Presumably this criticism was based on the fact that Childs had spent two years in the Soviet Union as a relief worker a decade earlier, and had married a Russian woman. Even so, Childs always felt that his interest in the USSR was justified on an intellectual basis, as well as for personal reasons. At one point he commented: “One of the quirks of [the] American character is the pathological reaction, bordering on mental disorder, toward anything touching the Russian Revolution or communism.”
In 1939, Childs learned that he had been recommended for promotion, but the move was later rescinded. He never learned exactly why, but assumed it was because “I was believed to entertain unorthodox opinions about Soviet Russia.” Of course, he went on to become chargé in Tangier and a two-time ambassador, so the episode was clearly not a career-ender.

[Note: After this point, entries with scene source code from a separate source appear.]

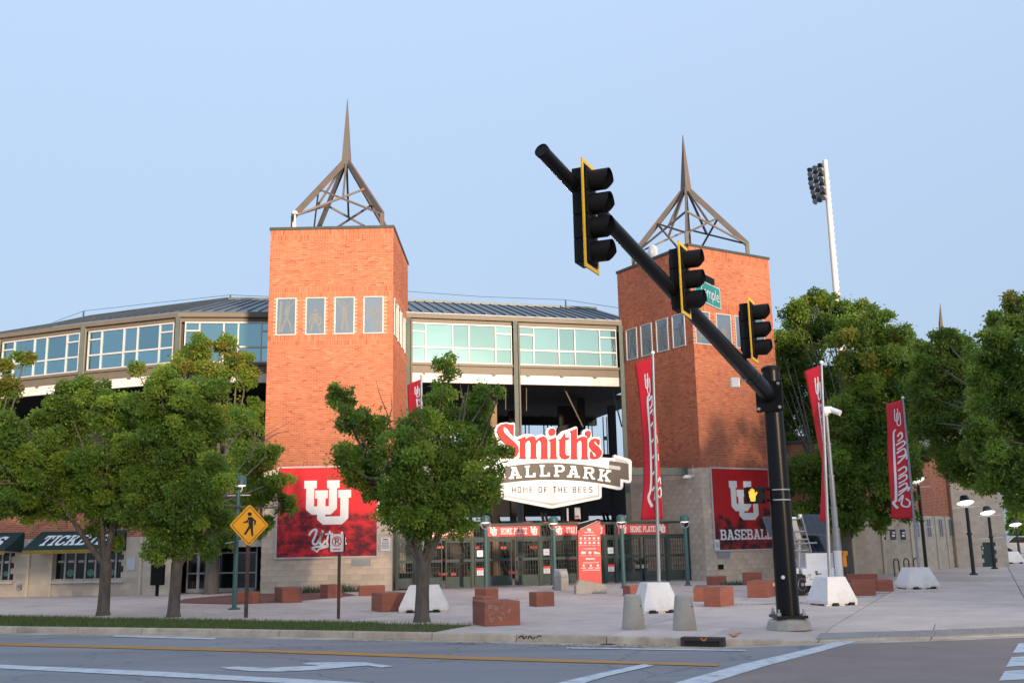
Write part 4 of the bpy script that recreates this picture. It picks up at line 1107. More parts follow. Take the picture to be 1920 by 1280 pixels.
for a, b, txt, lab in ((796, 886, 'UTAH BASEBALL', 'red gate sign on the far left, half hidden by the tree'), (913, 1011, 'HOME PLATE', 'red home plate gate sign left of the centre'),
                       (1036, 1133, 'UTAH BASEBALL', 'red baseball gate sign partly behind the red totem'), (1157, 1251, 'HOME PLATE', 'red home plate gate sign on the right, behind the flag pole')):
    u0, u1 = GP.uv(a, 1005)[0], GP.uv(b, 1005)[0]
    t = thing('gate_sign', GP.pt((u0+u1)/2, TR+.11, .06), lab, 'sign', 'signs above the gates')
    m = MB(); m.pbox(GP, u0, u1, TR+.11, HT-.11, 0.02, 0.075); obj('panel', m, 'redsign', t)
    m = MB(); w = u1-u0; z0, z1 = TR+.17, HT-.16
    uu_logo(m, GP, u0+.06*w-.03, z0-.02, u0+.06*w+.25, z1+.03, 0.076, 0.079); uu_logo(m, GP, u1-.06*w-.25, z0-.02, u1-.06*w+.03, z1+.03, 0.076, 0.079)
    slab_text(m, GP, txt, u0+.25*w, z0+.02, u1-.25*w, z1-z0-.04, 0.076, 0.079, 0.09)
    obj('lettering', m, 'letter', t, kind='stuff')
# beam and canopy edge between the towers that carries the big sign
m = MB(); m.pbox(GP, 0.1, GP.L+0.6, 4.16, 4.46, -0.15, 0.15)
obj('canopy_beam', m, 'beam', label='green steel beam spanning between the towers above the gate', cat='beam')

# ================================================================== BIG SIGN (script word, ribbon, shield)
PS = GP.shift(0.45)
X = lambda pts: [PS.uv(900+x/6.4, 780+y/6.4) for x, y in pts]
sign = thing('ballpark_sign', PS.pt(PS.uv(1035, 900)[0], PS.uv(1035, 950)[1]), 'large white sign with red script letters, dark ribbon and shield between the towers', 'sign')
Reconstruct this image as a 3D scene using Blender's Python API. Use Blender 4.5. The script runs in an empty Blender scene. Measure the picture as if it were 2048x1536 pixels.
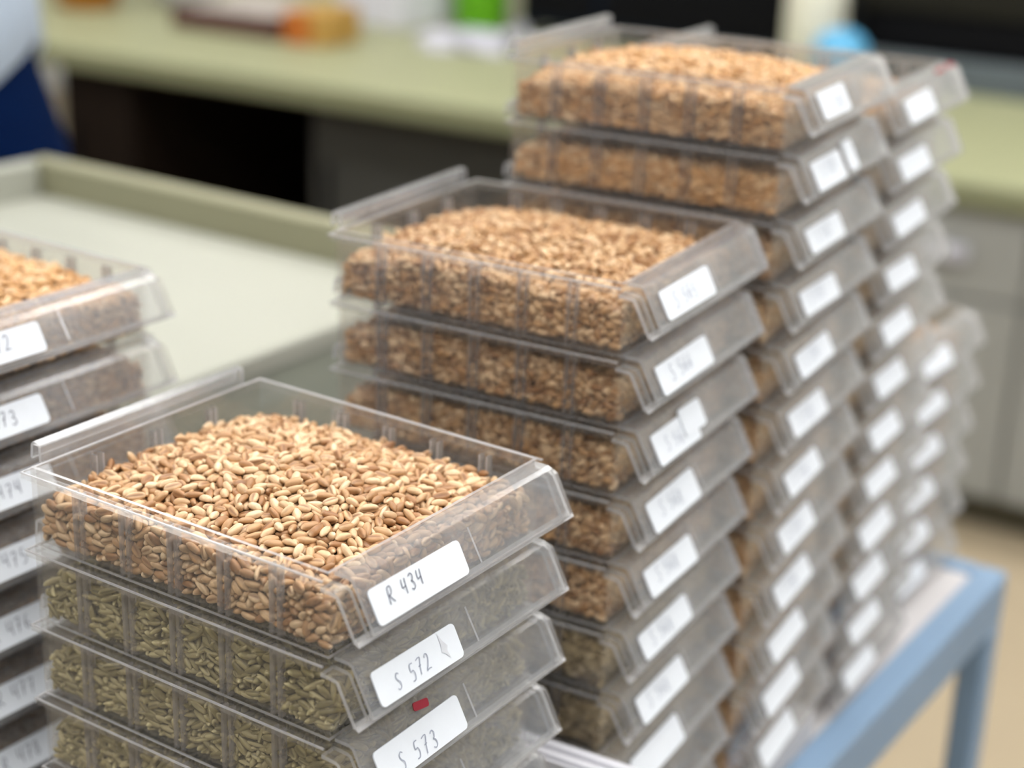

Jamie Cockfield, editor of Childs’ memoir of the Russian famine years, The Black Lebeda, saw him as a “limousine socialist.” Perhaps so. But in his intellectual embrace of Casanova and other 18th-century writers, Childs primarily seems a man from a bygone age, one who decried the end of the ancien régime in the wake of World War I.
Writing in 1983, he saw many of the modern world’s troubles—World War II, the Arab-Israeli standoff—as rooted in that traumatic war in the trenches. “The end is not yet in sight, nor is it ever likely to be.”
J. Rives Childs may well have been a flawed hero. But then again, so was Oskar Schindler.